At the same time, I think they both need to hear it. He asked for people to write to her about how college is important. I think what she really needs to know what you can get from college that will help her in the long run, and how it can help her deal with the present issue.



I did learn some important things in college.

First, love research. You will need it, even if you never plan to be a academe. A musician looking for places to play, a writer looking for places to publish, and someone starting their own business will need to look up things.

It is possible to get a job without college, but it is increasingly harder. I worked during college, and that got me first to know what my future plans are, and how to work on balance (I did not become a master at it, but I tried). I know that one thing my reasonably bright friends without college degree but substantial work experience face is HR uses degrees as shorthand for 'can finish tasks and knows their stuff'. Also, knowing things can cure decision paralysis.

I learned to consider my audience when writing--give them the information they want, know what I need to explain. This also goes for speaking, uh, if you are worried that someone you care about is delaying too much on something important.

I learned to consider the sources. If someone tells you that you are wrong, they are not out to get you. Not always. At the same time, it does matter how you tell people. I'm still in the process of 1) trying to seperate the delivery from message, 2) being mindful of how I deliver the message, and 3) knowing what messages your elders delivered that are useful and not useful.

I had to deal with some of the adults in my life trying to 'help' and that involved a lot of screaming. I 'dealed' with it but dragging my feet even more. It is not right, and it is not helpful, and I am learning to just tell what is holding me back, finding out how to help with that, stating what kind of help I need, and being prepared.

If you wonder how you are going to get there, be OK with the idea that you may not take straight paths. I transferred to NU from UMass Boston, which meant I graduated after seven years. This has happened to other people. A few of them changed their majors. Not a big deal.

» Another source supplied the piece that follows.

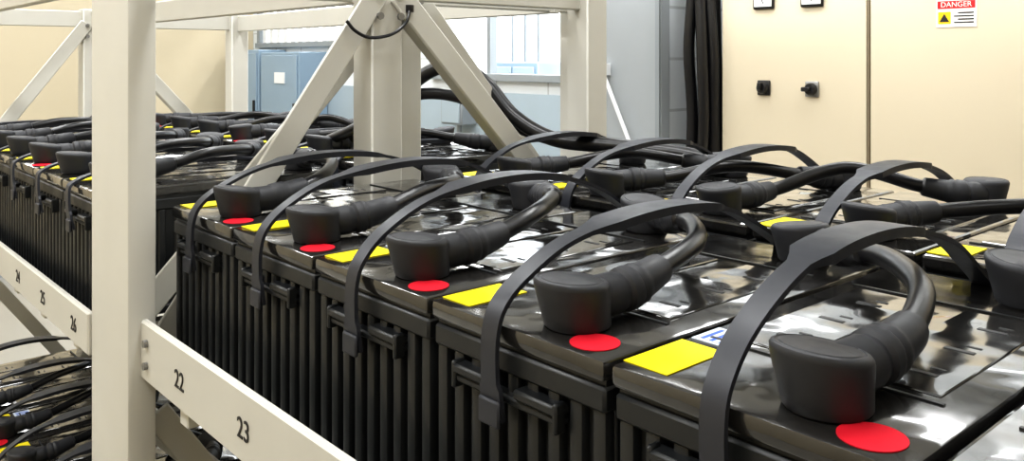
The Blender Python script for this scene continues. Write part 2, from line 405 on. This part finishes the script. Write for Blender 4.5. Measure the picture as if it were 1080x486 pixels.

I failed some classes. Pain in the ass, and I know where I messed up in some cases (when I go to graduate school, I will attend every class barring contagious illness). I took them over, and worked on passing them. I'd like good grades. Your parents probably would like you to get good grades. However, I'll point out that what helped me most is knowing my part in the poor grade, and figuring out what I can do to change it. I'm very hard on myself, but I also know how I learn best. Consider finding study skills and note-taking resources in and out of college.

(And when I go to grad school, I will swallow my pride and demand a note taker. I can take good notes--when I see where the information fits in the larger scheme and when I pay attention. The first part is easier to do than the second part.)

Above all--learning never ends. For someone aware of how little of the skills I need and how much work I need to do, that is a scary but necessary thought.